What this task involves -
Quote word for word the lines below, beginning with the first and ending with the one that has "COL = sc.collection". Drop the pictures.

Material provided -

==========

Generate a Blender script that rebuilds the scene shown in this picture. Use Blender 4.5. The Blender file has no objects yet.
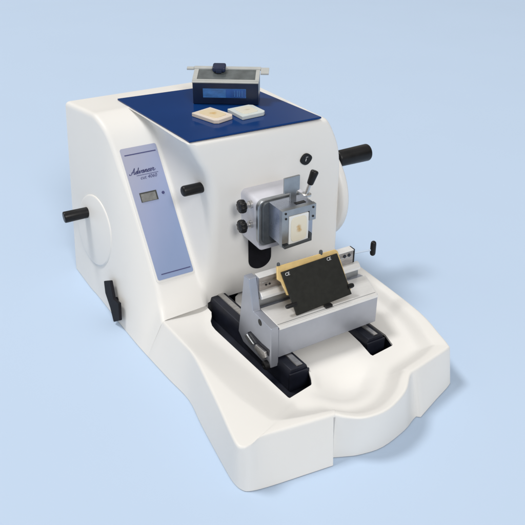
import bpy, bmesh, math
from mathutils import Vector, Matrix

sc = bpy.context.scene
COL = sc.collection

# ------------------------------------------------------------------ materials
def new_mat(name):
    m = bpy.data.materials.new(name); m.use_nodes = True
    nt = m.node_tree
    return m, nt, nt.nodes['Principled BSDF']

def mat(name, col, rough=.5, metal=0., coat=0., var=.04, scale=40., bump=0., bscale=400., spec=.5, aniso=None):
    """Principled surface with a little colour / roughness variation and an optional fine bump."""
    m, nt, b = new_mat(name)
    N, Lk = nt.nodes, nt.links
    tc = N.new('ShaderNodeTexCoord')
    src = tc.outputs['Object']
    if aniso:
        mp = N.new('ShaderNodeMapping'); mp.inputs['Scale'].default_value = aniso
        Lk.new(src, mp.inputs['Vector']); src = mp.outputs['Vector']
    nz = N.new('ShaderNodeTexNoise'); nz.inputs['Scale'].default_value = scale
    nz.inputs['Detail'].default_value = 5
    Lk.new(src, nz.inputs['Vector'])
    rp = N.new('ShaderNodeValToRGB')
    rp.color_ramp.elements[0].position = .3; rp.color_ramp.elements[1].position = .7
    rp.color_ramp.elements[0].color = tuple(c * (1 - var) for c in col) + (1,)
    rp.color_ramp.elements[1].color = tuple(min(1, c * (1 + var)) for c in col) + (1,)
    Lk.new(nz.outputs['Fac'], rp.inputs['Fac']); Lk.new(rp.outputs['Color'], b.inputs['Base Color'])
    mr = N.new('ShaderNodeMapRange')
    mr.inputs['To Min'].default_value = max(0, rough - .06); mr.inputs['To Max'].default_value = min(1, rough + .06)
    Lk.new(nz.outputs['Fac'], mr.inputs['Value']); Lk.new(mr.outputs['Result'], b.inputs['Roughness'])
    b.inputs['Metallic'].default_value = metal
    b.inputs['Coat Weight'].default_value = coat
    b.inputs['Coat Roughness'].default_value = .08
    b.inputs['Specular IOR Level'].default_value = spec
    if bump:
        n2 = N.new('ShaderNodeTexNoise'); n2.inputs['Scale'].default_value = bscale; n2.inputs['Detail'].default_value = 3
        Lk.new(src, n2.inputs['Vector'])
        bp = N.new('ShaderNodeBump'); bp.inputs['Strength'].default_value = bump; bp.inputs['Distance'].default_value = .001
        Lk.new(n2.outputs['Fac'], bp.inputs['Height']); Lk.new(bp.outputs['Normal'], b.inputs['Normal'])
    return m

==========

Task response -
Generate a Blender script that rebuilds the scene shown in this picture. Use Blender 4.5. The Blender file has no objects yet.
import bpy, bmesh, math
from mathutils import Vector, Matrix

sc = bpy.context.scene
COL = sc.collection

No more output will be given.